If you have any kind of a computer setup at home there’s a really good chance you also have a printer. And, if you have a printer, there’s also a really good chance you absolutely hate it with every fiber of your body. Printers suck, and there’s really no getting around it, but the next time you start cursing at that dusty inkjet for running out of ink or messing up an important print job, just remember that the brave men and women aboard the International Space Station have been putting up with much worse for the past two decades or so.
You’d think with the incredible budgets of the US space program that a ubiquitous tool like a printer would be easy to splurge on. That is apparently not the case, as the ISS has been equipped with a couple of lowly Epson 800 inkjet machines since the turn of the century. Now, after about a half decade of the printers causing even more headaches than printers normally do, NASA is doing something about it.
The agency has teamed up with HP to give the ISS a bit of an IT upgrade, including new computers and thankfully some much more suitable printer technology. But building a printer specifically for NASA means meeting some pretty lofty demands, including being able to handle print jobs in a zero gravity environment while also managing its power efficiently and being flame retardant.
One of the biggest challenges in crafting a printer for space is keeping track of any extra ink that manages to find its way out of the device’s nozzles. Here on Earth, if a little extra ink gets spat out during a print job, it just sticks to the paper or clings to the printer head, but on the ISS that errant ink would float around, messing up whatever it happened to land on.

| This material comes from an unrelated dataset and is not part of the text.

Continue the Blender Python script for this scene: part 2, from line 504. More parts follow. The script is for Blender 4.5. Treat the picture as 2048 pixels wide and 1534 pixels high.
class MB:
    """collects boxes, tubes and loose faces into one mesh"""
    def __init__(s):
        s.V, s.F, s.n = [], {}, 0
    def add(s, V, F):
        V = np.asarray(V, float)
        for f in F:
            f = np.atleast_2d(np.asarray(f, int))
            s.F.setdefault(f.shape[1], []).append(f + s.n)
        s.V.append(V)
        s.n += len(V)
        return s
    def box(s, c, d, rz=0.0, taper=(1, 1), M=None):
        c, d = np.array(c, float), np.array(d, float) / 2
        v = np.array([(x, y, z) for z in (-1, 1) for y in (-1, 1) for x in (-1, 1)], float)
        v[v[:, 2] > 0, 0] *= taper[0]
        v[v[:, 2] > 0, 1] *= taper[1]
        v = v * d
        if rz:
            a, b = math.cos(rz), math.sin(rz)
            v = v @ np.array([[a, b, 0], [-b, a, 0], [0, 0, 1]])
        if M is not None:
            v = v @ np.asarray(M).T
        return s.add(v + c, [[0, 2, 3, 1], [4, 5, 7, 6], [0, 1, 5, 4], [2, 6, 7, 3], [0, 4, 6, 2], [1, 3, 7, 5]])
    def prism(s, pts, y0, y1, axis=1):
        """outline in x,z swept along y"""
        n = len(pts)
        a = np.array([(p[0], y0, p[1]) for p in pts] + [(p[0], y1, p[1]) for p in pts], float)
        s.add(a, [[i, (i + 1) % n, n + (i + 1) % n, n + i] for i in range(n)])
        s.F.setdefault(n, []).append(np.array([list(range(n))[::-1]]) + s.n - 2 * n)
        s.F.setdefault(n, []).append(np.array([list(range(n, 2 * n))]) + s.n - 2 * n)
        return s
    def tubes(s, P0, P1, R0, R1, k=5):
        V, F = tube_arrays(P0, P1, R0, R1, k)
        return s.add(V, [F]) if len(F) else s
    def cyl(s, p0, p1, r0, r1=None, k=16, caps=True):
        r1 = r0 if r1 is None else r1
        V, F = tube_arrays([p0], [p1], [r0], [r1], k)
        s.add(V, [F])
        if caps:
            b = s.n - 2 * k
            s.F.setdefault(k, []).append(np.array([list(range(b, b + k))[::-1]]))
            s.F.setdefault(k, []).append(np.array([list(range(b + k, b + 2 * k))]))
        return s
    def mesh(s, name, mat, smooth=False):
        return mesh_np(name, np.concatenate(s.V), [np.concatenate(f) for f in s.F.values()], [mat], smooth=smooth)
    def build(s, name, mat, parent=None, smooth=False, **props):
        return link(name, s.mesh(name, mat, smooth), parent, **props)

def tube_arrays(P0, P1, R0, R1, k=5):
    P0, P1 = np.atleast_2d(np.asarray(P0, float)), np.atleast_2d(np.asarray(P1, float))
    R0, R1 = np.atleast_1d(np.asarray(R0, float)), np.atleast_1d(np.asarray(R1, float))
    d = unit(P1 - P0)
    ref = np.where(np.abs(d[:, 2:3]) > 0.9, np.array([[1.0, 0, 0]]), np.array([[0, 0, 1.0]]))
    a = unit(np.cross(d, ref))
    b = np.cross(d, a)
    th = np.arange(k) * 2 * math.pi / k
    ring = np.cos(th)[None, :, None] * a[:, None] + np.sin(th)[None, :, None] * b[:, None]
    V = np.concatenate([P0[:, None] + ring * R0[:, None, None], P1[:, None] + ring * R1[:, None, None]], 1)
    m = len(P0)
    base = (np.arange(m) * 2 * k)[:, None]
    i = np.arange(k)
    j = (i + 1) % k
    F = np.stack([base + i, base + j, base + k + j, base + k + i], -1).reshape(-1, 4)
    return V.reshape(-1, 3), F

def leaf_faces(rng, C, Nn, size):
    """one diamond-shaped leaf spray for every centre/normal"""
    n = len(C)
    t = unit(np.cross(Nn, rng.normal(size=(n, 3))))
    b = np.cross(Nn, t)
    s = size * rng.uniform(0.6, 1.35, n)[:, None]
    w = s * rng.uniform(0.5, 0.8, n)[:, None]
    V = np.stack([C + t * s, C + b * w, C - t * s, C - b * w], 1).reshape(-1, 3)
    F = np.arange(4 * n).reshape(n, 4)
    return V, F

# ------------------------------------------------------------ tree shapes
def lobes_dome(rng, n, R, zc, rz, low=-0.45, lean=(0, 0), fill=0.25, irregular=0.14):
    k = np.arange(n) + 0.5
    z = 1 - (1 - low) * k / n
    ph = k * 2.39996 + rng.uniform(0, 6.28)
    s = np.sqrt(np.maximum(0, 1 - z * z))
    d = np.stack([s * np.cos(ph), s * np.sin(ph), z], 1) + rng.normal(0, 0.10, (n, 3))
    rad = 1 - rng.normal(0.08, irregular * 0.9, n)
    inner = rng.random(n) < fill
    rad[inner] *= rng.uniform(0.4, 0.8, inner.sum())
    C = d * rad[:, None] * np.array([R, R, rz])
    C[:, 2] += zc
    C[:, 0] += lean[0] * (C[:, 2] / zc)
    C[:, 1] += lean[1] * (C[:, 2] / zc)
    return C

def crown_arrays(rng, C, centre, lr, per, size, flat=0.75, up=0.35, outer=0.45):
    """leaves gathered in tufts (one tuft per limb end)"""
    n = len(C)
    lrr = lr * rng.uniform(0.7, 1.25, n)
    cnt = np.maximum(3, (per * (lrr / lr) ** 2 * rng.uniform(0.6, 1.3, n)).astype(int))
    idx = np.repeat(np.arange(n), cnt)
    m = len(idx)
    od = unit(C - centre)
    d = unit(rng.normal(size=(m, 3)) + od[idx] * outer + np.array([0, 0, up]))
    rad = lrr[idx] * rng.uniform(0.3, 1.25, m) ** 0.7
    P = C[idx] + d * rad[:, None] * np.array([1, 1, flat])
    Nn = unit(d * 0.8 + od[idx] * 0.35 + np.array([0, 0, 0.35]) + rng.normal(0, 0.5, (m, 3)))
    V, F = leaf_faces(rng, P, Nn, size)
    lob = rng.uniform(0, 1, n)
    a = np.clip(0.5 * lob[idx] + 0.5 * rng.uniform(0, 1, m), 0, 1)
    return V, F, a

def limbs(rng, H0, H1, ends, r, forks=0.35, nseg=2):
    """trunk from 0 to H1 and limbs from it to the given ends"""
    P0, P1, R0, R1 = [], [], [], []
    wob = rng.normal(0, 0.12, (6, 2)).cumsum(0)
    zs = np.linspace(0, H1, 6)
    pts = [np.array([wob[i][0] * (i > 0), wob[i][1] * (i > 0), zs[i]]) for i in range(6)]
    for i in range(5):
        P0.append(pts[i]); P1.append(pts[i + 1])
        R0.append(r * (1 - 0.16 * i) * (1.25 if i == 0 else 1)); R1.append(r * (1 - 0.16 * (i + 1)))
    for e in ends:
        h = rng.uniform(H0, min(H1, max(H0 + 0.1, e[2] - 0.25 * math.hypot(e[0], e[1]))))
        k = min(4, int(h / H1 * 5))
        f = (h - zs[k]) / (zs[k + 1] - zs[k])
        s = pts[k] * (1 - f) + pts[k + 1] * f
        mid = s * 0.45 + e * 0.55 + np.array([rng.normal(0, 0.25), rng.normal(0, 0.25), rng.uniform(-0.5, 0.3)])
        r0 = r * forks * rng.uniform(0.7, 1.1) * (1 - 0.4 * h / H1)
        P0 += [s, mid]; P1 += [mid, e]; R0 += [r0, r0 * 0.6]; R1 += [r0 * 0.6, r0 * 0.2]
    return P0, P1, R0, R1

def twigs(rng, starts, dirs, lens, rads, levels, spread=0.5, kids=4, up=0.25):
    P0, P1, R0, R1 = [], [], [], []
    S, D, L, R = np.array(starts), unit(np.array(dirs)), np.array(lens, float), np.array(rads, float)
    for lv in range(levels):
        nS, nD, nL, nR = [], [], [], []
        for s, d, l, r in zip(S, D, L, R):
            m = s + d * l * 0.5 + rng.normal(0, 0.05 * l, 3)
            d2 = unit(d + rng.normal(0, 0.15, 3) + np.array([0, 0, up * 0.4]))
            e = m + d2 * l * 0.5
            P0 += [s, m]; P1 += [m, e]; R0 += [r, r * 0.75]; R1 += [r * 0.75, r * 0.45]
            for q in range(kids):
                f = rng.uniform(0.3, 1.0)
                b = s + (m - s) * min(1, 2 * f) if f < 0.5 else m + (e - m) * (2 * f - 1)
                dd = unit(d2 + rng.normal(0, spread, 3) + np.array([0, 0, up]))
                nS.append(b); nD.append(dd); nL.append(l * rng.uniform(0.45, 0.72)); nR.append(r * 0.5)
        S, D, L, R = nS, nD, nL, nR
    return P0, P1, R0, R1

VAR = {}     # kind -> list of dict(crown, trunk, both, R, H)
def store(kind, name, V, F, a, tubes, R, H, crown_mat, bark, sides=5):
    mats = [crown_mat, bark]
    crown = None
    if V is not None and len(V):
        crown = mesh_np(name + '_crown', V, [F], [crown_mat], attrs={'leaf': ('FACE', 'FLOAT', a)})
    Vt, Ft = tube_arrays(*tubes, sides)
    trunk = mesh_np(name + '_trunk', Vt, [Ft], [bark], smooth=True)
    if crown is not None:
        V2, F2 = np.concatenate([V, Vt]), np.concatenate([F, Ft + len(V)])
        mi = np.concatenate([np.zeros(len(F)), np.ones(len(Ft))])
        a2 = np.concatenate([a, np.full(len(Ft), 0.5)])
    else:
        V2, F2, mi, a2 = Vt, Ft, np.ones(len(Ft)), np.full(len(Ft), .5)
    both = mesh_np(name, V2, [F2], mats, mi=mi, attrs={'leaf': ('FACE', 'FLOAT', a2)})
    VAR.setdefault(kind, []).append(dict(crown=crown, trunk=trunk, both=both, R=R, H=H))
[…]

Rather than working from scratch on an entirely new device, HP used its midrange Envy 5600 printer as a starting point, going through each component and testing how it would react to zero gravity, then modifying anything that needed adjustment. Eventually, the prototyped printer was tested in a zero-gravity flight and everything seemed to work just fine, clearing the way for delivery of the new hardware to the ISS in February 2018.